We interact with the world through our bodies. As many of our interactions move on-line, we become literally disembodied in the virtual world, breaking the metaphor of the Internet as a replica of our physical space. Can we take our bodies with us on-line? Similarly, AI research today focuses on intelligent systems that lack a human form. Does an AI need a digital body to understand us? To become a digital human, indistinguishable from a real person, avatars need to look like us, move like us, and behave like us. This talk will introduce the current state of the art in capturing, modeling, and animating realistic 3D human bodies.

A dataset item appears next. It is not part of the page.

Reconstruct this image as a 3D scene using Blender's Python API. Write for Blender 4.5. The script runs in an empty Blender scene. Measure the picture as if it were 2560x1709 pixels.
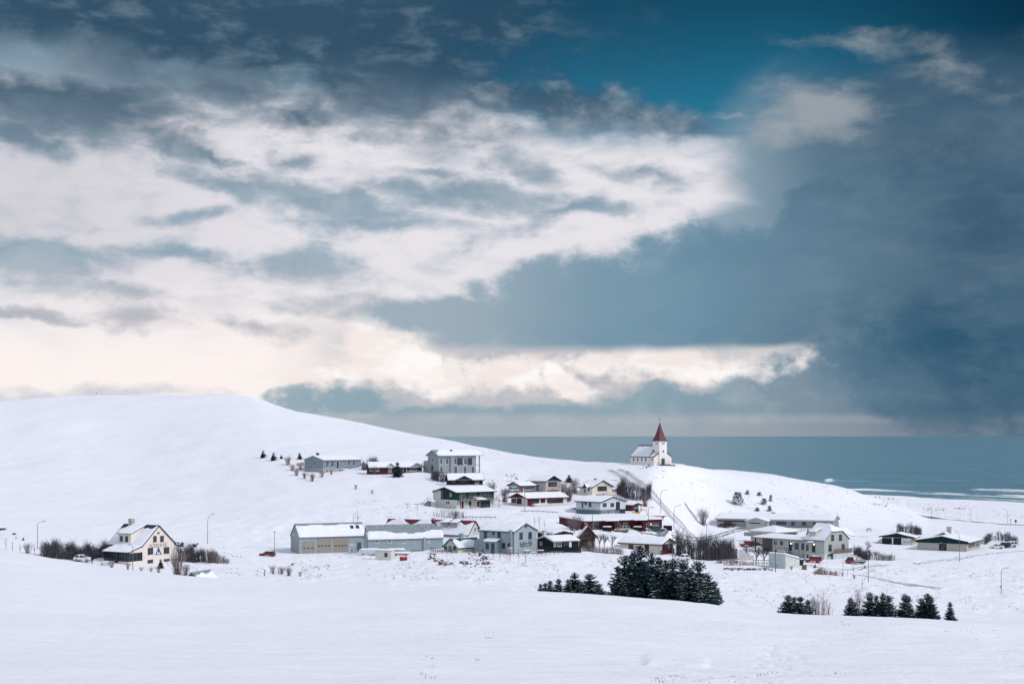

For computers to understand and model us, they need a mathematical description of human form. The talk will introduce the latest technology for 4-dimensional body capture and how machine learning is enabling the creation of virtual humans.

Michael J. Black received his B.Sc. from the University of British Columbia (1985), his M.S. from Stanford (1989), and his Ph.D. from Yale University (1992). After post-doctoral research at the University of Toronto, he worked at Xerox PARC as a member of research staff and an area manager. From 2000 to 2010 he was on the faculty of Brown University in the Department of Computer Science (Assoc. Prof. 2000-2004, Prof. 2004-2010). He is one of the founding directors at the Max Planck Institute for Intelligent Systems in Tübingen, Germany, where he leads the Perceiving Systems department. He is also a Distinguished Amazon Scholar, an Honorarprofessor at the University of Tuebingen, and Adjunct Professor at Brown University. His work has won several awards including the IEEE Computer Society Outstanding Paper Award (1991), Honorable Mention for the Marr Prize (1999 and 2005), the 2010 Koenderink Prize for Fundamental Contributions in Computer Vision, and the 2013 Helmholtz Prize for work that has stood the test of time.
He is a foreign member of the Royal Swedish Academy of Sciences. In 2013 he co-founded Body Labs Inc., which was acquired by Amazon in 2017.